Hi all,
Welcome to another edition of Sweet Bites, Mind Candy’s bite-sized newsletter with thought-provoking finds to send you into the weekend with.
This week we explored how important it is to continually ask questions to improve our reasoning abilities (links below).
This email forwarded? Want full email? Update your subscription below.
Any of the below bites resonate? Hit the reply button and let me know.
📚 This Week’s Newsletters
🦉 Wisdom
“For years, I struggled in school. I wasn’t that good at sitting quietly, tucked into a little desk, following a bell schedule and filling out worksheets. That binary way of learning—either you know the answer or you don’t—didn’t fit my brain and didn’t appeal to me. I’ve always felt like ideas come from all corners of my brain, and I felt that way even as a kid.”
Brian Grazer
Source: A Curious Mind
📖 Story
In his book, How to Think, Alan Jacobs recalls a story of the economist John Maynard Keynes on his thought process.
Keynes had taken a stance on a policy issue and then later on decided to flip on that stance. When called out for changing his position, he retorted:
“When the facts change, sir, I change my mind. What do you do?"
How far would we be in life if we didn’t mind adjusting our beliefs and opinions as new information came to light? We unfortunately hold ourselves back from this as we have invested time, emotion, and peer-capital on certain ideas. This entrenchment therefore makes it hard for us to want to give up our beliefs and change our thinking.
But a good football coach would never be content to just run plays they had preplanned if the game required a change in approach.
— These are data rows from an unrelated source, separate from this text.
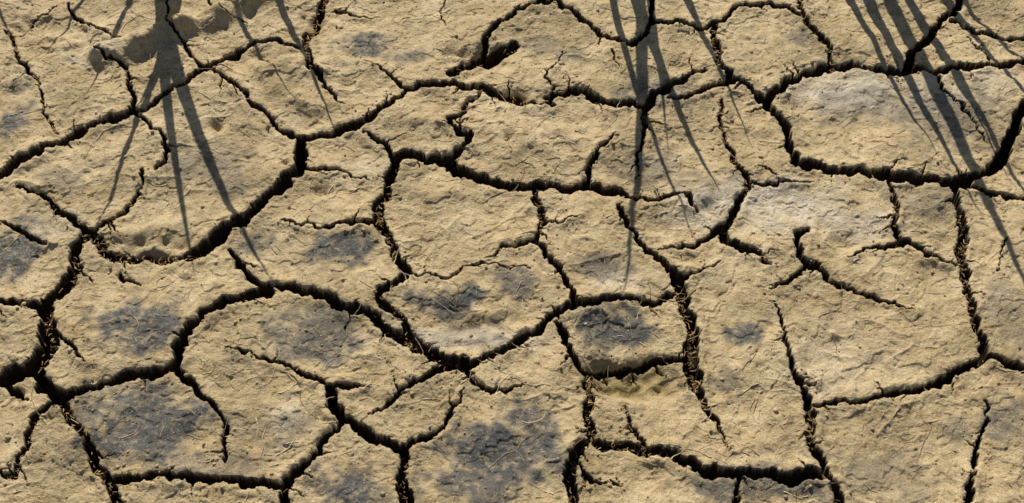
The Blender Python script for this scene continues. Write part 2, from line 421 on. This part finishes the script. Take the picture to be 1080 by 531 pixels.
# rootlets and stalks lying on the plates
tb=Tubes()
cl=[(R.uniform(0,1080),R.uniform(0,531)) for _ in range(22)]
for k in range(800):
    if R.rand()<.5: c0=cl[R.randint(22)]; px,py=c0[0]+R.normal()*32,c0[1]+R.normal()*18
    else: px,py=R.uniform(-60,1140),R.uniform(-60,580)
    x,y=g(px,py)
    a=R.uniform(0,2*np.pi); ln=R.uniform(.012,.06) if R.rand()<.85 else R.uniform(.06,.15); n=max(4,int(ln/.006)); P=[]
    cv=R.normal()*.12
    for i in range(n):
        z,sd=zat(x,y); P.append([x,y,z+0.0004]); a+=R.normal()*.2+cv*.5; x+=math.cos(a)*ln/n; y+=math.sin(a)*ln/n
    P=np.array(P)
    P[:,2]=np.maximum(P[:,2],np.interp(np.arange(n),[0,n-1],[P[0,2],P[-1,2]])-.006)
    if (P[:,2].min()<-.03): continue
    tb.add(P,R.uniform(.0005,.0013),R.rand())
build("dead_rootlets",tb.V,tb.F,tb.T,root_m)
# crumbs
t_=(1+5**.5)/2
IV=np.array([(-1,t_,0),(1,t_,0),(-1,-t_,0),(1,-t_,0),(0,-1,t_),(0,1,t_),(0,-1,-t_),(0,1,-t_),(t_,0,-1),(t_,0,1),(-t_,0,-1),(-t_,0,1)])/1.9
IF=np.array([(0,11,5),(0,5,1),(0,1,7),(0,7,10),(0,10,11),(1,5,9),(5,11,4),(11,10,2),(10,7,6),(7,1,8),(3,9,4),(3,4,2),(3,2,6),(3,6,8),(3,8,9),(4,9,5),(2,4,11),(6,2,10),(8,6,7),(9,8,1)])
V=[];Fc=[];T=[];n=0
for k in range(5200):
    if R.rand()<.7:
        q,w,s=glines[R.randint(len(glines))]; p=q[R.randint(len(q))]; sg=.012 if R.rand()<.6 else .04
        x,y=p[0]+R.normal()*sg,p[1]+R.normal()*sg
    else:
        x,y=g(R.uniform(-60,1140),R.uniform(-60,580))
    z,sd=zat(x,y); r=min(.0009*math.exp(R.exponential(.42)),.0048)
    v=IV*(1+R.uniform(-.3,.3,(12,1)))*r*np.array([1,R.uniform(.7,1.2),R.uniform(.5,.9)])
    a=R.uniform(0,6.28); v=v@np.array([[math.cos(a),math.sin(a),0],[-math.sin(a),math.cos(a),0],[0,0,1]])
    V.append(v+np.array([x,y,z+r*.25])); Fc.append(IF+n); n+=12; T.append(np.full(12,R.rand()))
build("mud_crumbs",V,Fc,T,clod_m)
# ---------------- sun ----------------
EL=math.radians(41); AZ=math.radians(-12)   # azimuth from +Y, clockwise
S=np.array([math.sin(AZ)*math.cos(EL),math.cos(AZ)*math.cos(EL),math.sin(EL)])
sl=bpy.data.lights.new("sun",'SUN'); sl.energy=5.0; sl.angle=math.radians(.5); sl.color=(1,.935,.81)
so=bpy.data.objects.new("sun",sl); sc.collection.objects.link(so); so.rotation_euler=Vector(S).to_track_quat('Z','Y').to_euler()
W=bpy.data.worlds.new("World"); sc.world=W; W.use_nodes=True
sk=W.node_tree.nodes.new('ShaderNodeTexSky'); sk.sky_type='NISHITA'; sk.sun_disc=False; sk.sun_elevation=EL; sk.sun_rotation=AZ
bg=W.node_tree.nodes["Background"]; W.node_tree.links.new(sk.outputs[0],bg.inputs[0]); bg.inputs[1].default_value=.06
sc.view_settings.view_transform='Standard'; sc.view_settings.look='None'; sc.view_settings.exposure=0
# ---------------- spiky plants beyond the patch ----------------
lm=NB("leaf_green"); lm.co=lm.n('ShaderNodeTexCoord').outputs['Object']
lm.l(lm.ramp(lm.noise(25,4),[(.3,(.045,.08,.02)),(.7,(.11,.14,.045))]),lm.b.inputs['Base Color']); lm.b.inputs['Roughness'].default_value=.5
def plant(K,tips):
    kx,ky=g(*K); kz=zat(kx,ky)[0]
    root=bpy.data.objects.new("yucca_plant",None); sc.collection.objects.link(root); root.location=(kx,ky,kz)
    def blade(pts,side,w,nm):
        n=len(pts); u=np.linspace(0,1,n); ww=w*np.clip(.12+u*1.6,0,1)*np.clip((1-u)*1.7,0.02,1)**.85/2
        V=[];F=[]
        nrm=S
        for i in range(n):
            V+= [pts[i]-side[i]*ww[i],pts[i]-nrm*ww[i]*.25,pts[i]+side[i]*ww[i]]
        for i in range(n-1):
            a=i*3; F+=[(a,a+1,a+4,a+3),(a+1,a+2,a+5,a+4)]
        m=bpy.data.meshes.new(nm); m.from_pydata([tuple(v-np.array([kx,ky,kz])) for v in V],[],F); m.materials.append(lm.m)
        for p in m.polygons: p.use_smooth=True
        o=bpy.data.objects.new(nm,m); sc.collection.objects.link(o); o.parent=root
    for k,(tip,w,bend) in enumerate(tips):
        gx,gy=g(*tip); n=24; u=np.linspace(0,1,n)
        d=np.array([gx-kx,gy-ky]); nn=np.array([-d[1],d[0]])
        sx=kx+d[0]*u+nn[0]*bend*np.sin(u*np.pi); sy=ky+d[1]*u+nn[1]*bend*np.sin(u*np.pi)
        t1=.45
        while t1<3:
            t=t1*(1-(1-u)**1.7)
            P=np.stack([sx,sy,0*sx],1)+S*t[:,None]
            _,py=proj(P[:,0],P[:,1],P[:,2])
            if py.max()<-14: break
            t1+=.03
        dv=np.gradient(P,axis=0); sd=np.cross(dv,S); sd/=np.linalg.norm(sd,axis=1)[:,None]
        blade(P,sd,w,"leaf_%d"%k)
    for k in range(9):   # leaves on the far side
        a=R.uniform(.5,math.pi-.5); L=R.uniform(.22,.36); u=np.linspace(0,1,12)
        P=np.stack([kx+math.cos(a)*L*u,ky+math.sin(a)*L*u,kz+.13*np.sin(u*2.2)],1)
        s_=np.tile(np.array([-math.sin(a),math.cos(a),0]),(12,1)); blade(P,s_,.018,"back_leaf_%d"%k)
    bpy.ops.mesh.primitive_cone_add(vertices=14,radius1=.03,radius2=.015,depth=.05); o=bpy.context.object; o.name="stem"; o.parent=root; o.location=(0,0,.015); o.data.materials.append(lm.m)
plant((182,-170),[((94,255),.032,.06),((207,300),.036,-.03),((290,304),.044,-.07),((88,112),.024,.03),((358,152),.026,.03),((138,135),.022,.07),((318,125),.020,-.04),((40,70),.018,.02)])
plant((640,-185),[((657,328),.034,.04),((762,216),.038,-.04),((706,168),.022,.02),((792,148),.026,.0),((740,272),.022,-.05)])
plant((830,-180),[((1110,368),.044,.02),((992,172),.026,-.03),((1112,262),.030,.02),((1130,172),.030,.02),((1036,228),.036,-.01),((1134,120),.024,0),((1074,205),.018,.02)])
plant((-60,-120),[((40,-20),.024,.02),((20,60),.016,.0),((-20,150),.020,.0)])
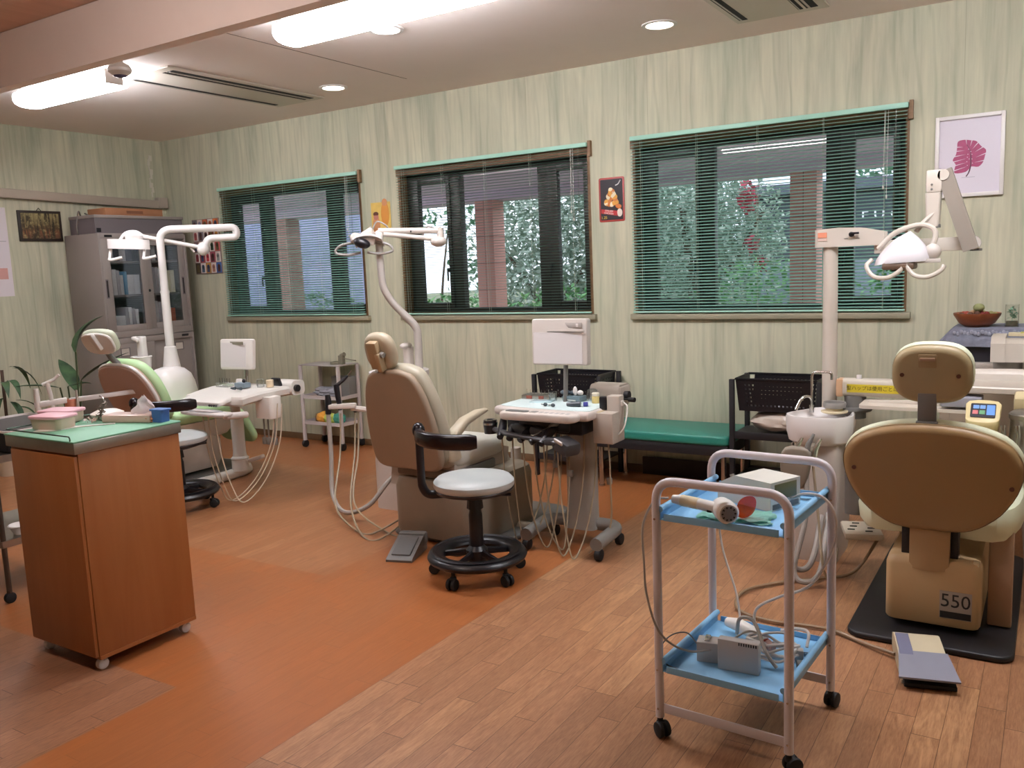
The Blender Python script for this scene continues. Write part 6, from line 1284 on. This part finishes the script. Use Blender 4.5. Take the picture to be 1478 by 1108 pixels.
for k in range(70):
    u = r.random(); p = Vector((-.015+.03*u, 0.02*u, .01+.07*u)); d = Vector((r.uniform(-1, 1), r.uniform(-1, 1), r.uniform(-.3, .8)))*.02*(1-abs(u-.5))
    b.tube([p, p+d], [.003, .0012], 5)
P('glitter_stem', b, M('taupe_glitter', '7d7168', .4, .3, var=.3, scale=90), t)
b = B(); b.tube([(.012, .02, .075), (.0, .02, .1), (-.02, .02, .105)], .002, 6, n=4); P('wire_loop', b, CHROME, t)
b = foliage([((-.03, -.02, .012), (.03, .03, .008))], [26], .01, 44); P('beads', b, M('dusty_pink', 'b8a29a', .6), t)
t = T('steel_trolley', 'steel trolley at the left edge behind the wooden cart', 'trolley', (-4.33, 2.2, 0))
hx, hy = .27, .22
for x in (-hx, hx):
    for y in (-hy, hy):
        b = B(); b.cyl((x, y, .05), (x, y, .7), .012, seg=12); P('leg', b, M('dark_steel', '5c5650', .35, .8), t)
        b = B(); b.cyl((x-.012, y, .026), (x+.012, y, .026), .026, seg=16, bev=.005); b.cyl((x, y, .03), (x, y, .06), .012, seg=10); P('caster', b, RUBBER, t)
for z in (.68, .285):
    b = B(); b.span((-hx-.012, -hy-.012, z), (hx+.012, hy+.012, z+.006)); b.span((-hx-.012, -hy-.014, z-.02), (hx+.012, -hy-.008, z+.012)); b.span((hx+.008, -hy-.012, z-.02), (hx+.014, hy+.012, z+.012)); P('shelf', b, STEEL, t)
t = T('instrument_tray', 'glossy black tray with a white rim at the left edge, on the steel trolley', 'tray', (-4.33, 2.25, .6925))
b = B(); b.loft([[(x, y, z) for x, y in rrect(.5, .36, .03)] for z in (0, .09)]); P('body', b, BLACK, t)
b = B(); b.loft([[(x*k, y*k, z) for x, y in rrect(.52, .38, .03)] for z, k in ((.09, 1), (.1, 1), (.1, .975), (.09, .975), (.09, 1))], False); P('rim', b, WHITE, t)
b = B(); b.lathe([(0, 0), (.03, 0), (.05, .04), (.055, .042), (.05, .046), (.028, .008), (0, .006)], seg=26); O('small_bowl', b, WHITE, 'small white bowl on the lower shelf of the steel trolley', 'bowl', (-4.13, 2.1, .2915))
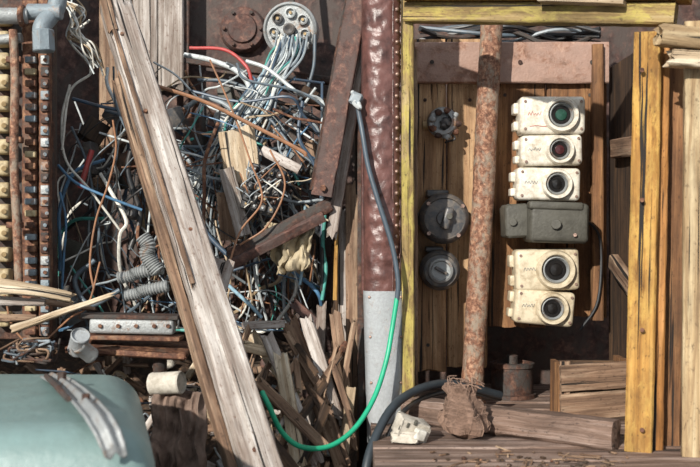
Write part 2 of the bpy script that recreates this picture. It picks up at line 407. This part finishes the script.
# sill beam, crate, bag, stone, hose
b = B()
b.beam(Vector((W(408, 0, -.10).x, -.06, LED+.036)), Vector((W(622, 0, -.46).x, -.42, LED+.036)), .072, .075, 'deck', face=(-.4, -1, 0), n=20, e0=.02, e1=.01, jit=.003)
b.done('sill_beam')
b = B(); c = Vector((W(590, 0, .02).x, .02, LED+.085))
for k in range(2):
    b.beam(c+Vector((-.105, -.075, -.045+.085*k)), c+Vector((.105, -.055, -.042+.085*k+.008)), .078, .016, 'brownwood', n=8, e1=.008)
b.beam(c+Vector((-.1, .0, -.085)), c+Vector((-.1, .0, .08)), .13, .016, 'boarddk', face=(-1, 0, 0)); b.beam(c+Vector((.1, .02, -.085)), c+Vector((.1, .02, .09)), .13, .016, 'boarddk', face=(-1, 0, 0))
b.beam(c+Vector((-.09, -.062, -.085)), c+Vector((-.09, -.062, .09)), .03, .02, 'brownwood'); b.beam(c+Vector((-.1, .07, 0)), c+Vector((.1, .07, 0)), .15, .014, 'darkwood')
b.beam(c+Vector((-.1, 0, -.08)), c+Vector((.1, 0, -.08)), .13, .014, 'darkwood', face=(0, 0, 1))
b.done('small_wooden_crate')
b = B(); c = W(467, 0, -.30); c.z = LED
def bag(u, v):
    a = u*2*math.pi; prof = [.0, .050, .060, .058, .05, .045, .036, .034, .046][min(8, int(v*8))]
    k = 1+.16*math.sin(a*5+v*3)+.25*noise.noise(Vector((math.cos(a)*2, math.sin(a)*2, v*4)))
    return c+Vector((prof*k*math.cos(a)-.02*v, prof*k*math.sin(a)*.8, .003+v*.14+.01*noise.noise(Vector((math.cos(a)*2, math.sin(a)*2, 9)))))
b.sheet(bag, 48, 8, 'burlap')
for v in range(1, 40):
    t = v/40; b.tube([bag(u/16, t) for u in range(17)], .0018, 'burlap', 4, 2)
for u in range(24): b.tube([bag(u/24+.1*t/8, t/8) for t in range(1, 9)], .0018, 'burlap', 4, 3)
for i in range(14):
    a = R.uniform(0, 6.3); q = bag(a/6.3 % 1, .98); b.tube([q, q+Vector((R.uniform(-.02, .02), R.uniform(-.02, .02), .02)), q+Vector((R.uniform(-.04, .04), -.01, R.uniform(0, .03)))], .0015, 'burlap', 4, 3)
b.done('burlap_net_bag')
b = B(); c = W(411, 0, -.33); c.z = LED+.036
b.rbox(c, (.085, .06, .05), 'stone', (.2, .35, .3), .12, 2, .003); b.rbox(c+Vector((-.015, -.02, -.018)), (.07, .04, .03), 'stone', (0, .0, -.3), .15, 2, .003)
b.rbox(c+Vector((.02, -.038, -.01)), (.03, .02, .028), 'w_white', (.2, .3, .5), .2)
for i in range(3): b.rbox(c+Vector((-.03+.02*i, -.034, .008+.006*i)), (.008, .008, .014), 'olive', (.2, .35, .3), .2)
b.done('broken_porcelain_block')
b = B()
b.tube([W(500, 395, .12), W(455, 384, -.0), W(425, 387, -.10), W(398, 402, -.2), W(380, 428, -.28), W(366, 470, -.36), W(365, 540, -.38)], .0125, 'rubber', 12, 12)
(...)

The coach would reassess, ask questions of his staff and players, and change plans to better outmaneuver their opponent.
We can, and should, do the same with our thinking. As new facts come to light, those facts can and should influence our thought process and the beliefs we hold.
Update our logic, update our reasoning, update our chances of success.
🛠️ Tactic
Sean Evans is the host of the youtube series “Hot Ones” where he interviews celebrities as they eat hot wings, each wing becoming hotter and hotter.